What got me wondering about this, is that recently I heard an argument that although we all love to hate Walmart despite the ironic fact that almost all of us hand over our cash to them every week, they too were a success story.  Somewhere back in little Bentonville, Arkansas, at a 5 and Dime store known as ‘Walton’s’, and founded by that kindly-looking country bumkin ‘soon-to-be billionaire’, Sam Walton was a small business owner who had his share of ‘rah-rah’ admirers.

But, like kittens and Justin, something changed.  Once they became big, or self-realized, or smug, or whatever, we decided they resembled the rat more than the squirrel.  I guess we all like a success story until it’s, well…successful.  Huh.
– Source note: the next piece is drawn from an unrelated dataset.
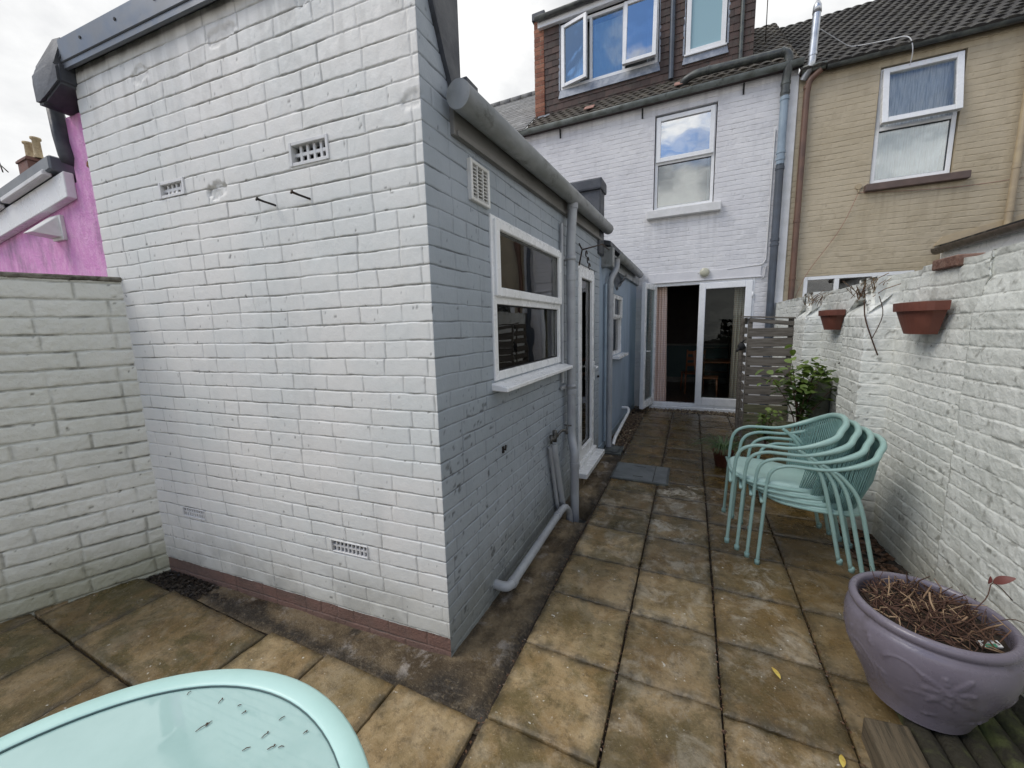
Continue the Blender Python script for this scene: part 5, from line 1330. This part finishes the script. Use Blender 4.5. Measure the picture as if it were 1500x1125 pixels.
def make_chair(label):
    t = thing('garden_chair', label, 'chair', (0, 0, 0), 'stacked mint garden chairs'); t['_local'] = 1
    loop = catmull(arc_loop()); n = len(loop)
    rad = [.0105+.0068*min(1, max(0, (p.z-.705)/.05)) for p in loop]
    bm = B(); tube(bm, loop, rad, 10); obj('frame', bm, 'mint', t, True)
    for s in (-1, 1):
        bm = B(); tube(bm, catmull([(.345, s*.262, .700), (.395, s*.256, .655), (.455, s*.250, .575), (.495, s*.245, .47), (.540, s*.236, .28), (.60, s*.235, .0)], 4), .0115, 10); obj('rear_leg', bm, 'mint', t, True)
    for x, s in ((0, -1), (0, 1), (.60, -1), (.60, 1)):
        bm = B(); tube(bm, [(x+(0 if x == 0 else -.004), s*.235, .03), (x, s*.235, .028), (x, s*.235, -.001)], [.0128, .0155, .0155], 10); obj('foot_cap', bm, 'foot', t)
    # seat: rounded D plan with rim tube
    def plan(sc=1.0, k=40):
        pts = []
        for i in range(k):
            a = 2*PI*i/k; cx_, sy_ = math.cos(a), math.sin(a)
            ex = .27*sc*(abs(cx_)**(.62))*(1 if cx_ > 0 else -1); ey = .235*sc*(abs(sy_)**(.62))*(1 if sy_ > 0 else -1)
            ey *= 1-.18*max(0, ex/.27)
            pts.append((.275+ex, ey))
        return pts
    def sz(x): return .455-.05*(x/.55)+.012*max(0, .1-x)/.1
    bm = B(); P0 = plan(1.0); tube(bm, [(x, y, sz(x)) for x, y in P0], .011, 8, closed=True); tube(bm, [(.0, -.25, .44), (.012, 0, .447), (.0, .25, .44)], .010, 8)
    obj('seat_rim', bm, 'mint', t, True)
    bm = B(); rings = []
    for sc, dz in ((1.0, .004), (1.0, .016), (.97, .026), (.9, .031), (.6, .028), (.3, .025)):
        rings.append([bm.verts.new((x, y, sz(x)+dz)) for x, y in plan(sc)])
    for A, C in zip(rings, rings[1:]):
        for i in range(40): f = bm.faces.new((A[i], A[(i+1) % 40], C[(i+1) % 40], C[i])); f.smooth = True
    bm.faces.new(rings[-1]); bm.faces.new(rings[0][::-1])
    obj('seat', bm, 'mint_seat', t, True)
    # cord backrest
    bm = B(); back = [p for p in loop if p.x > .40]; m = 46
    for i in range(m):
        f_ = i/(m-1)*(len(back)-1); k = int(min(f_, len(back)-2)); top = back[k].lerp(back[k+1], f_-k)
        a = (i/(m-1)-.5)*PI*.93; bot = Vector((.36+.165*math.cos(a), .205*math.sin(a), .425))
        mid = top.lerp(bot, .5)+Vector((.018*math.cos(a), .018*math.sin(a), -.01))
        for off in (-.0035, .0035):
            tv_ = Vector((0, off, 0)) if abs(math.cos(a)) > .6 else Vector((off, 0, 0))
            tube(bm, [top+tv_, mid+tv_*1.2, bot+tv_], .0028, 5, caps=False)
    obj('cord_backrest', bm, 'mint_cord', t)
    bm = B(); tube(bm, catmull([(.36+.17*math.cos(a), .215*math.sin(a), .425) for a in np.linspace(-PI/2, PI/2, 9)], 3), .010, 8); obj('back_rail', bm, 'mint', t, True)
    return t
def dup(root, loc, rz, label):
    r = root.copy(); COL.objects.link(r); r.location = loc; r.rotation_euler = (0, 0, rz); r['label'] = label
    for ch in list(root.children):
        c = ch.copy(); COL.objects.link(c); c.parent = r
        for g_ in ch.children: d_ = g_.copy(); COL.objects.link(d_); d_.parent = c
    return r
YAW = math.radians(-1.5)
chd = make_chair('mint cord-backed garden chair at the bottom of the stack, feet on the paving')
def chair_loc(k):
    # origin = middle of the front feet line; near front foot of the lowest chair at (.446, 2.79)
    ox, oy = .452-.235*math.sin(YAW)+.0, 2.79+.235*math.cos(YAW)
    return (ox-.0600*k*math.cos(YAW), oy-.060*k*math.sin(YAW), .012+.0375*k)
chd.location = chair_loc(0); chd.rotation_euler = (0, 0, YAW)
dup(chd, chair_loc(1), YAW, 'mint garden chair second from the bottom of the stack')
dup(chd, chair_loc(2), YAW, 'mint garden chair third from the bottom, just under the top one')
dup(chd, chair_loc(3), YAW, 'mint garden chair on top of the stack with its pale seat showing')

# ================================================================== GARDEN TABLE
tb = thing('garden_table', 'round mint metal garden table with frosted glass top in the foreground', 'table', (-.81, -.01, 0)); tb['_local'] = 1
bm = B(); R0 = .535; zt = .76
prof = [(R0-.048, zt-.012), (R0-.048, zt-.002), (R0-.043, zt+.002), (R0-.006, zt+.002), (R0-.001, zt-.002), (R0, zt-.012), (R0, zt-.030), (R0-.006, zt-.034), (R0-.04, zt-.034), (R0-.048, zt-.03)]
seg = 96; rings = [[bm.verts.new((r*math.cos(k*2*PI/seg), r*math.sin(k*2*PI/seg), z)) for k in range(seg)] for r, z in prof]
for A, C in zip(rings, rings[1:]+rings[:1]):
    for k in range(seg): f = bm.faces.new((A[k], A[(k+1) % seg], C[(k+1) % seg], C[k])); f.smooth = True
obj('rim', bm, 'mint_table', tb, True, .9)
bm = B(); A = [bm.verts.new(((R0-.0485)*math.cos(k*2*PI/seg), (R0-.0485)*math.sin(k*2*PI/seg), zt-.006)) for k in range(seg)]; C = [bm.verts.new((v.co.x, v.co.y, zt-.012)) for v in A]
bm.faces.new(A); bm.faces.new(C[::-1])
for k in range(seg): bm.faces.new((A[k], C[k], C[(k+1) % seg], A[(k+1) % seg]))
obj('glass_top', bm, 'table_glass', tb)
bm = B(); tube(bm, [((R0-.0470)*math.cos(k*2*PI/96), (R0-.0470)*math.sin(k*2*PI/96), zt-.0035) for k in range(96)], .0026, 6, closed=True); MT['seal'] = simple('dark teal seal', (.05, .10, .10), .5); obj('seal', bm, 'seal', tb)
for k in range(4):
    a = PI/4+k*PI/2; bm = B(); tube(bm, catmull([(.44*math.cos(a), .44*math.sin(a), zt-.034), (.43*math.cos(a), .43*math.sin(a), .5), (.46*math.cos(a), .46*math.sin(a), 0)], 4), .014, 10); obj('leg', bm, 'mint', tb, True)

def onz(u, v, z=0.0):
    d = R_ @ nrm((u-CX, v-CY, FPX)); t = (z-CH)/d[2]; return np.array([0, 0, CH])+t*d
rsd = np.random.RandomState(8)
where = ['near the far rim', 'towards the middle', 'at the right side']
deb = [(277, 1015, 5), (323, 1027, 6), (351, 1033, 3), (357, 1044, 3), (413, 1052, 7), (295, 1066, 14), (306, 1060, 8), (388, 1077, 8), (361, 1097, 9), (397, 1095, 8), (412, 1094, 6), (478, 1075, 9), (516, 1112, 5), (447, 1073, 3)]
for i, (u, v, s) in enumerate(deb):
    p_ = onz(u, v, zt-.004); L_ = s*.0006+.002; a = rsd.rand()*3; bm = B()
    tube(bm, [(-L_, 0, 0), (0, L_*.25*(rsd.rand()-.5), .0015), (L_, 0, 0)], [.0007, .0010, .0006], 5)
    if i % 2: tube(bm, [(L_*.6, -.002, .001), (L_, .001, .001), (L_*1.2, .002, 0)], [.0006, .0018, .0006], 5)
    o = obj('seed_bit', bm, 'brown_stem'); o.location = (p_[0], p_[1], zt-.004); o.rotation_euler = (0, 0, .5+a*.5)
    tag(o, 'tiny dark plant fragment scattered on the frosted glass table top', 'debris', 'seed fragments on the table')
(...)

I read a book…well read most of a book called ‘The Tipping Point’.  Basically, it was trying to explain that at some point, a trickle becomes a deluge based on a slight change in the fulcrum of the balance of things.  I never did get through it, but I think it applies here.

There is a tipping point where children aren’t adorable any more.  We still love them and care for them, but they tend to drive us nuts a little more.  They tipped.

Maybe that’s what happened to Justin Bieber and Walmart.  They were cute and adorable, but the invisible pendulum swung a bit too far the other way, and suddenly weren’t lovable any more.  They abused or outgrew their cuteness and suddenly became annoying and ugly.

The success story that got them where they are was also their undoing in the eyes of public opinion.  The squirrel’s tail turned into an ugly, skin coloured whip, and we turned away in disgust.

Cute keeps you alive when you’re young – heck, even I was ‘cute-ish’ when I was little, in a freckle faced Ginger sort of way, but when my legs grew longer than my body, and my voice changed, little bits of that rat tail emerged.  You can’t count on your adorableness for too long, so you have to adapt.

I guess it means always looking like the squirrel, and not letting your rat tail show.  Maybe that’s what all those spin doctors are there for – to try to convince the public that your favourite celebrity or business success story still has a bushy tail.

For me, my self-employment venture is a very long way from ever looking like a rat, but if I’m lucky, a long way down the road, someone will point out that my tail is showing.  I’m sure my loving friends and family will ensure I stay ever so humble.